E tu hai il coraggio della condivisione?


Eh sì, parliamo di condivisione.

Qualche settimana fa sono stata in Irlanda a trovare Marti che sta facendo l’esperienza dell’Erasmus. I primi giorni li abbiamo passati a Cork, in una regione a Sud dell’isola. Mentre ci trovavamo lì, una sera, uscite da un’imponente chiesa dalle guglie svettanti verso il cielo, Marti spezza in due una baguette e me ne offre una metà. È un gesto piccolo ma che per un istante infinito mi ha fatto gustare con tutta me stessa la dimensione della comunione: comunione tra me e lei, tra me e questo mondo, tra me e quel tempo di pienezza che ho vissuto, tra me e la mia storia che mi ha portato ad essere là in quel momento, tra me e quel luogo, il sagrato di una chiesa, che so che sarà sempre scenario di un bellissimo ricordo. Nel condividere il pane, il nostro stare insieme si è trasformato in “compagnia” nel senso letterale del termine “cum-panis” ovvero partecipi dello stesso pane.

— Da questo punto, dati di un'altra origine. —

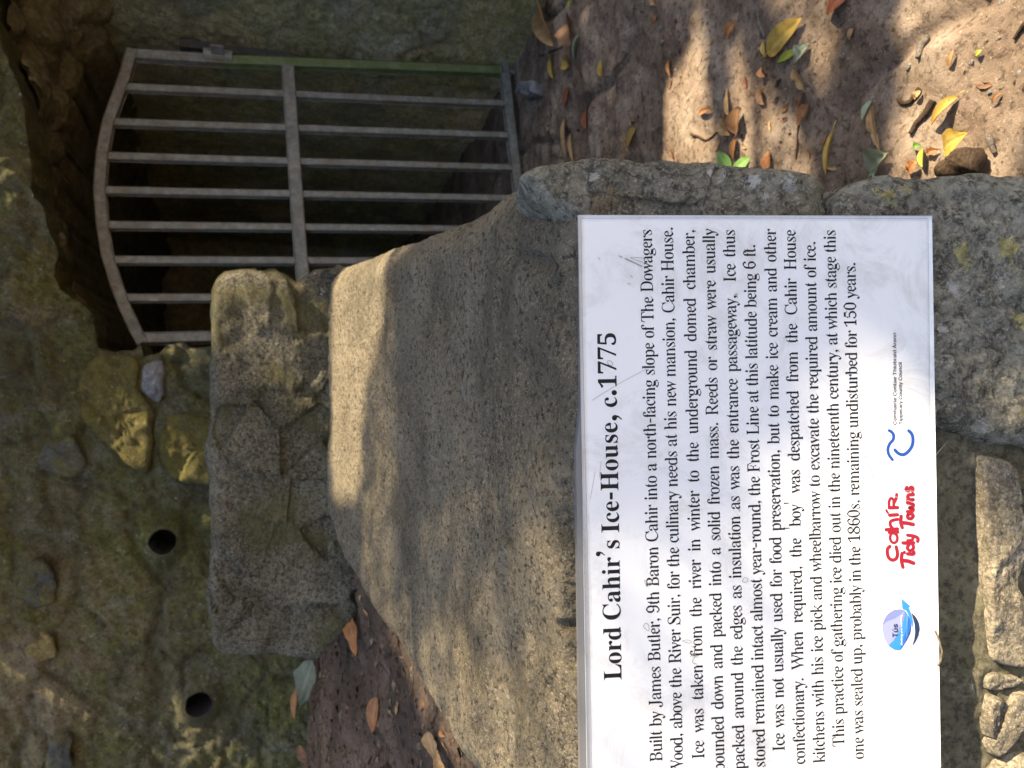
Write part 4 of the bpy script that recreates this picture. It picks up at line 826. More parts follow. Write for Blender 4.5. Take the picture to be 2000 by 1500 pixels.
G_SANS = {
'C': '510|267,-7 235,-5 205,1 177,11 150,25 126,42 104,63 86,88 70,115 57,146 48,179 42,215 40,254 42,293 48,329 57,362 70,393 86,421 104,445 126,466 150,484 177,498 205,508 235,514 267,516 293,514 317,511 340,504 362,496 383,485 402,471 419,456 435,438 448,418 459,397 467,373 473,348 408,348 401,373 389,395 375,413 357,428 337,440 315,449 292,454 267,456 237,453 209,445 184,432 161,414 141,391 125,364 113,332 106,295 103,254 106,213 113,177 125,145 141,117 161,94 184,76 210,63 237,56 267,53 292,55 315,60 337,69 357,81 375,96 389,114 401,136 408,160 473,160 467,135 459,112 448,91 435,71 420,53 402,38 383,24 363,13 341,5 317,-2 293,-6',
'G': '520|269,-7 236,-5 205,1 176,11 149,25 125,43 104,64 85,88 69,116 57,146 47,179 42,215 40,254 42,293 47,329 57,362 69,393 85,421 103,445 125,466 149,484 175,498 203,508 233,514 265,516 291,514 316,510 340,504 363,494 384,483 403,469 421,453 436,436 449,416 460,395 468,373 474,349 408,349 399,372 387,393 373,411 356,427 337,439 315,448 291,454 265,456 236,453 209,445 183,432 160,414 141,392 125,364 113,332 106,295 103,254 106,213 113,177 125,145 141,117 161,95 184,76 210,63 238,56 269,53 296,55 322,61 345,71 365,85 382,102 396,123 407,147 413,173 415,202 434,199 283,199 283,256 478,256 478,200 475,160 466,124 451,91 431,62 406,38 377,19 344,5 308,-4',
'T': '449|32,452 32,509 417,509 417,452 257,452 257,0 193,0 193,452',
'a': '389|160,-9 137,-7 115,-3 94,5 76,15 60,29 48,45 38,63 32,84 30,108 34,138 43,161 58,179 78,193 100,203 125,211 178,220 234,227 265,235 276,255 273,279 267,297 256,311 240,322 220,329 196,331 171,329 149,322 118,301 100,274 41,291 51,313 64,331 79,346 95,358 114,368 153,380 194,384 239,379 263,372 286,360 306,343 322,320 330,301 335,278 337,251 337,0 277,0 277,52 272,52 252,25 236,12 215,1 190,-6;170,45 202,49 228,59 248,74 263,93 272,115 276,138 276,190 259,182 175,168 134,159 117,150 103,139 95,124 92,105 94,87 102,72 114,61 130,52 149,47',
'b': '424|229,-8 198,-5 172,4 153,17 138,31 118,59 112,59 112,0 53,0 53,509 114,509 114,319 118,319 137,346 152,360 171,373 197,381 229,384 259,382 287,374 313,361 335,342 354,320 370,293 381,261 388,227 390,189 388,151 381,116 370,84 355,57 336,34 313,16 288,3 260,-6;220,47 242,49 262,55 279,66 294,80 306,97 316,117 323,139 327,163 328,189 327,215 323,239 316,261 307,281 295,298 280,311 262,322 243,328 220,330 198,328 178,322 161,312 147,299 134,282 125,263 118,241 114,216 113,189 114,162 118,138 125,115 135,95 147,78 162,65 179,55 198,49',
'c': '396|207,-8 174,-5 144,3 117,16 93,35 72,58 56,85 44,116 37,150 34,187 37,225 44,260 56,291 72,318 93,341 117,360 144,374 174,382 207,384 234,383 260,377 284,368 305,356 324,341 340,322 353,301 362,277 303,262 290,289 270,311 242,325 207,330 184,328 163,321 145,310 130,296 118,278 108,258 102,236 98,212 96,187 98,163 102,139 108,117 118,97 130,80 145,66 163,55 184,49 207,46 243,52 271,66 292,89 304,117 363,102 354,78 341,56 325,37 306,21 285,9 261,-1 235,-6',
'd': '424|195,-8 165,-6 137,3 111,16 89,34 70,57 55,84 43,116 36,151 34,189 36,227 43,261 55,293 70,320 89,342 112,361 137,374 165,382 196,384 228,381 253,373 272,360 287,346 306,319 311,319 311,509 372,509 372,0 313,0 313,59 307,59 287,31 272,17 252,4 227,-5;205,47 226,49 246,55 263,65 278,78 290,95 299,115 306,138 310,162 312,189 310,216 306,241 300,263 290,282 278,299 263,312 246,322 227,328 205,330 182,328 162,322 145,311 130,298 118,281 108,261 102,239 98,215 96,189 98,163 102,139 109,117 118,97 130,80 145,66 162,55 182,49',
'e': '404|212,-8 177,-5 145,3 117,16 92,35 72,58 56,85 44,116 37,150 34,187 36,224 44,258 55,290 71,317 91,340 115,359 142,373 172,382 205,384 246,380 266,374 285,366 303,355 319,341 334,324 347,305 357,282 365,256 370,227 371,169 75,169 75,221 338,221 310,202 308,226 304,248 298,269 283,294 263,314 237,326 205,330 183,328 164,323 146,313 125,294 109,270 99,241 96,211 98,151 102,127 110,106 121,88 135,73 151,61 169,53 190,48 212,46 234,48 254,53 271,61 285,73 297,88 306,105 365,91 353,63 335,39 320,26 302,14 283,4 261,-3 237,-7',
'g': '425|207,-151 180,-149 156,-146 134,-140 105,-127 82,-110 64,-91 51,-69 101,-41 122,-66 136,-78 154,-88 178,-95 207,-97 236,-95 261,-87 282,-75 298,-58 308,-34 311,-6 311,68 306,68 287,41 272,28 252,16 227,8 195,5 165,7 138,14 113,27 90,43 71,65 55,90 43,120 36,154 34,191 36,229 43,263 55,293 71,320 90,342 112,361 138,374 166,382 196,384 228,382 253,373 273,360 288,346 308,319 313,319 313,379 372,379 372,-9 370,-40 363,-67 350,-90 334,-109 314,-124 291,-136 265,-144 237,-149;205,59 227,61 246,66 264,75 285,95 300,121 307,142 311,166 312,193 311,219 307,242 300,264 291,283 279,299 264,312 247,322 227,328 205,330 182,328 163,322 145,312 130,298 118,282 109,262 102,241 98,218 96,193 98,167 102,144 109,123 124,96 145,76 163,66 183,61',
'h': '410|114,227 114,0 53,0 53,509 114,509 114,287 102,287 116,319 132,344 152,362 175,374 200,382 227,384 252,383 275,377 295,369 313,356 328,340 341,321 350,298 355,271 357,240 357,0 296,0 296,235 293,263 286,286 273,304 256,318 235,326 210,329 184,326 161,317 141,303 126,283 117,257',
'i': '167|53,0 53,379 114,379 114,0;84,443 67,446 54,455 44,468 41,483 44,499 54,512 67,521 84,524 100,521 114,512 123,499 126,483 123,468 114,455 100,446',
'k': '381|110,137 110,212 121,212 284,379 360,379 184,199 177,199;53,0 53,509 114,509 114,0;294,0 148,186 191,229 372,0',
'l': '189|139,-2 112,0 91,8 74,20 62,37 55,59 53,84 53,509 114,509 114,99 115,77 120,62 130,54 146,52 170,54 181,3 162,-1',
'm': '610|53,0 53,379 112,379 112,295 108,295 118,323 132,346 151,363 172,376 195,384 219,386 245,383 268,375 287,361 303,342 314,320 321,295 312,295 322,321 337,343 357,361 381,375 407,383 437,386 458,385 478,380 497,372 514,361 529,346 541,328 550,307 555,283 557,255 557,0 496,0 496,254 493,279 485,298 473,313 447,326 419,330 395,328 374,320 358,307 345,290 338,270 335,247 335,0 274,0 274,260 269,288 253,311 229,326 199,330 178,328 158,320 140,307 126,289 117,266 114,238 114,0',
'n': '410|114,227 114,0 53,0 53,379 112,379 112,287 102,287 116,319 132,344 152,362 175,374 200,382 227,384 252,383 275,377 295,369 313,356 328,340 341,321 350,298 355,271 357,240 357,0 296,0 296,235 293,263 286,286 273,304 256,318 235,326 210,329 184,326 161,317 141,303 126,283 117,257',
'o': '415|207,-8 174,-5 144,3 117,16 93,35 72,58 56,85 44,116 37,150 34,187 37,225 44,260 56,291 72,318 93,341 117,360 144,374 174,382 207,384 241,382 271,374 299,360 323,341 343,318 359,291 371,260 379,225 381,187 379,150 371,116 359,85 343,58 323,35 299,16 271,3 241,-5;207,46 231,49 252,55 270,66 285,80 298,97 307,117 314,139 318,163 319,187 318,212 314,236 307,258 298,278 285,296 270,310 252,321 231,328 207,330 184,328 163,321 145,310 130,296 118,278 108,258 102,236 98,212 96,187 98,163 102,139 108,117 118,97 130,80 145,66 163,55 184,49',
'p': '424|53,-143 53,379 112,379 112,319 118,319 137,346 152,360 171,373 197,381 229,384 259,382 287,374 313,361 335,342 354,320 370,293 381,261 388,227 390,189 388,151 381,116 370,84 355,57 336,34 313,16 288,3 260,-6 229,-8 198,-5 173,4 153,17 138,31 118,59 114,59 114,-143;220,47 242,49 262,55 279,66 294,80 306,97 316,117 323,139 327,163 328,189 327,215 323,239 316,261 307,281 295,298 280,311 262,322 243,328 220,330 198,328 178,322 161,312 147,299 134,282 125,263 118,241 114,216 113,189 114,162 118,138 125,115 135,95 147,78 162,65 179,55 198,49',
'r': '259|53,0 53,379 112,379 112,321 130,347 152,367 171,377 191,383 243,384 243,322 207,326 182,323 159,315 140,301 126,284 117,262 114,237 114,0',
's': '365|182,-8 157,-7 133,-3 112,3 93,12 76,24 62,38 50,54 41,73 36,94 94,107 105,79 124,60 150,49 181,45 206,47 227,53 244,62 262,81 268,103 265,121 254,136 237,147 212,155 149,170 118,180 92,192 72,208 58,227 50,249 47,274 49,295 55,314 65,332 79,347 95,360 115,370 137,378 161,383 187,384 212,383 234,379 254,372 279,358 299,339 314,316 324,290 268,277 258,298 243,316 219,328 187,333 156,329 131,317 114,299 109,277 112,258 124,243 144,232 172,223 229,209 261,200 287,187 306,171 320,153 328,131 331,107 329,85 323,65 312,47 298,31 281,18 260,6 236,-2 210,-7',
't': '227|204,379 204,327 6,327 6,379;65,471 126,471 126,98 128,76 136,61 150,53 170,50 202,54 213,2 192,-3 168,-4 138,-1 113,7 92,21 77,41 68,64 65,93',
'u': '410|182,-5 158,-3 135,2 115,11 97,23 82,39 69,59 60,82 54,109 53,139 53,379 114,379 114,144 116,117 124,94 137,75 154,61 175,53 200,50 226,53 249,62 268,77 283,97 293,122 296,153 296,379 357,379 357,0 298,0 298,92 307,92 294,60 277,35 257,17 234,5 209,-3',
'w': '567|138,0 23,379 87,379 154,137 175,41 165,41 186,135 252,379 316,379 382,136 402,41 391,41 413,135 480,379 545,379 429,0 368,0 305,225 277,338 291,338 263,225 199,0',
'y': '389|47,-139 61,-86 104,-89 118,-84 130,-74 141,-58 163,-1 17,379 84,379 165,155 206,21 184,21 224,155 305,379 371,379 204,-58 191,-85 177,-107 159,-124 139,-136 117,-143 91,-145 65,-143',
'Á': '480|16,0 201,509 276,509 463,0 395,0 287,302 264,372 232,478 245,478 191,302 85,0;110,142 110,199 370,199 370,142;213,558 260,659 329,659 263,558',
'ú': '410|182,-5 158,-3 135,2 115,11 97,23 82,39 69,59 60,82 54,109 53,139 53,379 114,379 114,144 116,117 124,94 137,75 154,61 175,53 200,50 226,53 249,62 268,77 283,97 293,122 296,153 296,379 357,379 357,0 298,0 298,92 307,92 294,60 277,35 257,17 234,5 209,-3;178,429 226,529 294,529 228,429',
}

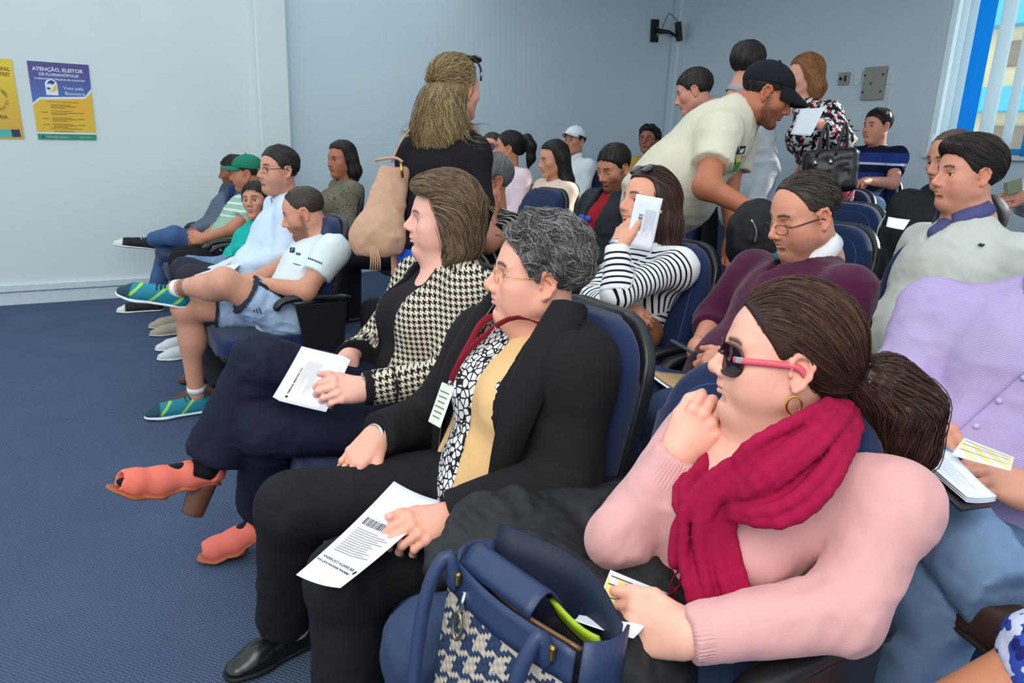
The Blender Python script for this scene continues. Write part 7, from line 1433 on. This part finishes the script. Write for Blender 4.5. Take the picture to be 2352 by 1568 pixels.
# C's bundle
c4 = [atY(693, 795, 1.93), atY(792, 818, 1.83), atY(735, 938, 1.77), atY(626, 912, 1.86)]
e, S_, nr = paper('paper_bundle', 'stack of white letters held over dark jeans by the woman in houndstooth', c4, .004)
for k in range(1, 4): paper('x', '', [q+np.array((.004*k, -.004*k, -.0025*k)) for q in c4], .004, parent=e)
sd = 1 if nr@(CAM-S_(.5, .5)) > 0 else -1; gp = Part()
for i in range(13): gp.add(*on_sheet(S_, nr, .30+.026*i, .22, .306+.026*i, .22+rs.uniform(.3, .6), sd, 2))
gp.obj('small_print', m_gink, e, False); Bk = Part(); v_ = .20
for v_ in np.arange(.34, .62, .022): Bk.add(*on_sheet(S_, nr, .86, v_, .94, v_+rs.choice((.006, .012)), sd, 2))
Bk.obj('bar_code', m_ink, e, False); words(e, S_, nr, 'TRIBUNAL REGIONAL ELEITORAL', .26, .88, .007, (0, -1), sd)
c = [(.25+.03*math.cos(q), .93+.022*math.sin(q)) for q in np.linspace(0, 6.283, 13)[:-1]]; Part().add(np.array([S_(a, b)+nr*.0014*sd for a, b in c]), [np.array([list(range(12))])]).obj('seal', m_ink, e, False)
# L's folded sheet before her face
c4 = [atY(1462, 445, 1.835), atY(1523, 456, 1.80), atY(1497, 578, 1.79), atY(1437, 563, 1.825)]
e, S_, nr = paper('printed_sheet', 'folded white letter held up before the face of the woman in stripes', c4, .004); sd = 1 if nr@(CAM-S_(.5, .5)) > 0 else -1; gp = Part()
for i in range(12): gp.add(*on_sheet(S_, nr, .48+.035*i, .25, .488+.035*i, .25+rs.uniform(.3, .55), sd, 2))
gp.obj('small_print', m_gink, e, False); Bk = Part()
for v_ in list(np.arange(.36, .50, .018))+list(np.arange(.52, .68, .018)): Bk.add(*on_sheet(S_, nr, .26, v_, .42, v_+rs.choice((.006, .012)), sd, 2))
Bk.obj('bar_code', m_ink, e, False)
# A's yellow and white form
m_yel = plain('pale_yellow_form', S(240, 228, 150), .75, .2, var=.02)
def form(label, c4, bend, extra=None):
    e, S_, nr = paper('voting_form', label, c4, bend); sd = 1 if nr@(CAM-S_(.5, .5)) > 0 else -1
    yl = Part()
    for i in range(5): a = -.15+.30*i; G = np.array([[S_(np.clip(a+.15*t+.45*v+dv, 0, 1), .12+v*.76)+nr*.0010*sd for t in (0, 1)] for v in np.linspace(0, 1, 6) for dv in (0,)]); yl.add(*sheet(G))
    yl.obj('yellow_stripe', m_yel, e, False); b = Part()
    for v_ in (.10, .27, .55): b.add(*on_sheet(S_, nr, .04, v_, .95, v_+.018, sd, 4, .0016))
    b.obj('black_rule', m_ink, e, False); gp = Part()
    for v_ in (.16, .20, .34, .38, .44, .62, .68): gp.add(*on_sheet(S_, nr, .3, v_, .9, v_+.008, sd, 3, .0014))
    gp.obj('small_print', plain('form_ink_olive', S(150, 140, 80), .8), e, False); return e
form('yellow striped voting form held by the woman in pink', [atY(1402, 1308, .74), atY(1535, 1362, .715), atY(1505, 1438, .69), atY(1365, 1415, .715)], .004)
c4 = [atY(1330, 1412, .72), atY(1490, 1425, .67), atY(1455, 1466, .63), atY(1318, 1424, .69)]; paper('folded_slip', 'white folded slip under the yellow form of the woman in pink', c4, .003)
# N's papers
form('yellow striped voting form held by the man in lilac', [atX(2215, 1005, 1.29), atX(2330, 1050, 1.35), atX(2322, 1082, 1.33), atX(2185, 1045, 1.26)], .003)
c4 = [atX(2040, 975, 1.24), atX(2190, 1040, 1.30), atX(2290, 1140, 1.24), atX(2222, 1142, 1.14)]; e, S_, nr = paper('newspaper_stack', 'folded printed pages on a dark folder on the lap of the man in lilac', c4, .006)
sd = 1 if nr@(CAM-S_(.5, .5)) > 0 else -1; gp = Part()
for i in range(12): gp.add(*on_sheet(S_, nr, .15+.05*i, .2, .156+.05*i, .2+rs.uniform(.4, .7), sd, 3))
gp.obj('small_print', m_gink, e, False)
for k in (1, 2): paper('x', '', [q+np.array((0, 0, -.004*k)) for q in c4], .006, parent=e)
Part().add(*sheet(np.array([[quadpt(c4, u, v)+np.array((-.012, .008, -.016)) for u in (-.04, .5, 1.04)] for v in (-.04, .5, 1.06)]), .004)).obj('folder', m_blk, e)
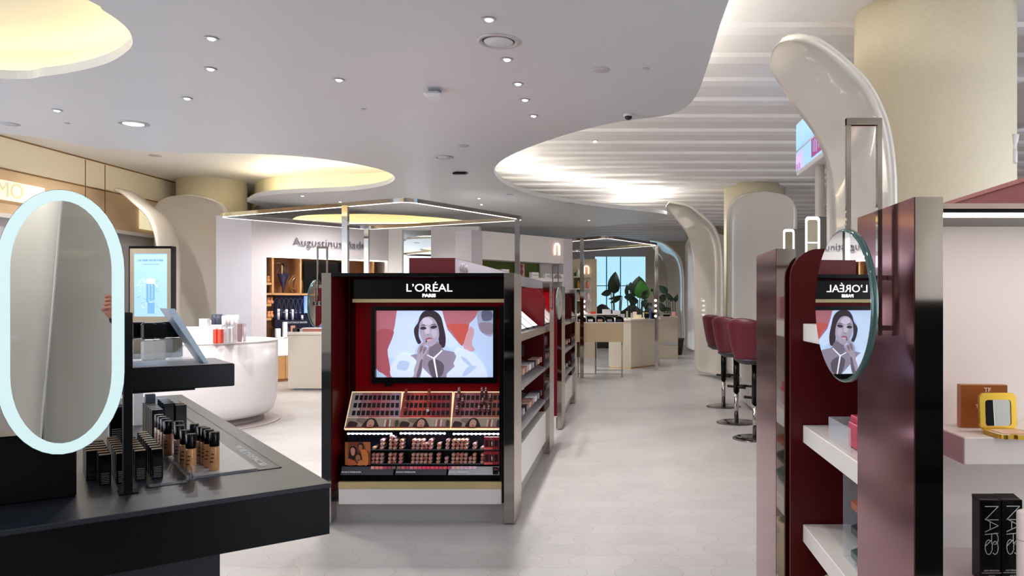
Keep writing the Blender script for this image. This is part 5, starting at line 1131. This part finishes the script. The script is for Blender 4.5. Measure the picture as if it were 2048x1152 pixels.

Creare compagnia con qualcuno significa scegliere di non presentarti all’altro come individualità chiusa e a sé stante, ma come parte attiva di un processo di congiunzione tra la tua e l’altrui vita. Per visualizzare bene questo concetto, secondo me aiuta un sacco la matematica ed in particolare l’insiemistica: dall’incontro-scontro tra due insiemi si origina una terza parte, l’intersezione, che non contiene la somma dei due insiemi ma le loro parti in comune. L’intersezione è dunque la zona della condivisione che si crea dalla libera scelta di mettersi in gioco, a disposizione dell’altro, di donare qualcosa di te, di lasciare che una parte di te esca dalla tua sfera di potere e diventi influenzabile e modificabile da chi ti sta vicino. Condividere vuol dire permettere a te stesso per una volta di non avere il controllo su tutto. E tutti abbiamo questa mania di controllo!! Non vorremmo mai avere incognite e non ci rendiamo conto che così facendo chiudiamo tante porte in faccia a tante possibilità. Qualcuno diceva che una scelta vera ha sempre qualcosa di incognito in sé. Beh, credo sia vero.

Condividere è aggiungere variabili alla vita e questo a volte può essere anche doloroso. Di fronte a questa dura verità mi piace pensare all’incontro mio e di Marti con la signora che per due notti ci ha ospitato facendoci dormire nel suo letto mentre lei ha dormito sul divano. Alla domanda dei suoi compaesani “Ma perché lo fai? Non hai paura che le persone ti rubino qualcosa?”, lei ha risposto “Ma io non ho niente da perdere, quello che ho lo metto a disposizione e finora mi è sempre andata bene” (questa signora nel giro di 3 anni ha ospitato 56 persone diverse provenienti da 24 nazionalità diverse). Che semplice e grande saggezza in poche parole!

E allora mi chiedo: da quando l’“umano” fa così paura? Non è che abbiamo troppo da perdere?
Auguro a tutti un anno ricco di intersezioni e di zone comuni, case comuni, spazi comuni e cuori in comunione perché tutti possano vivere la gioia della condivisione.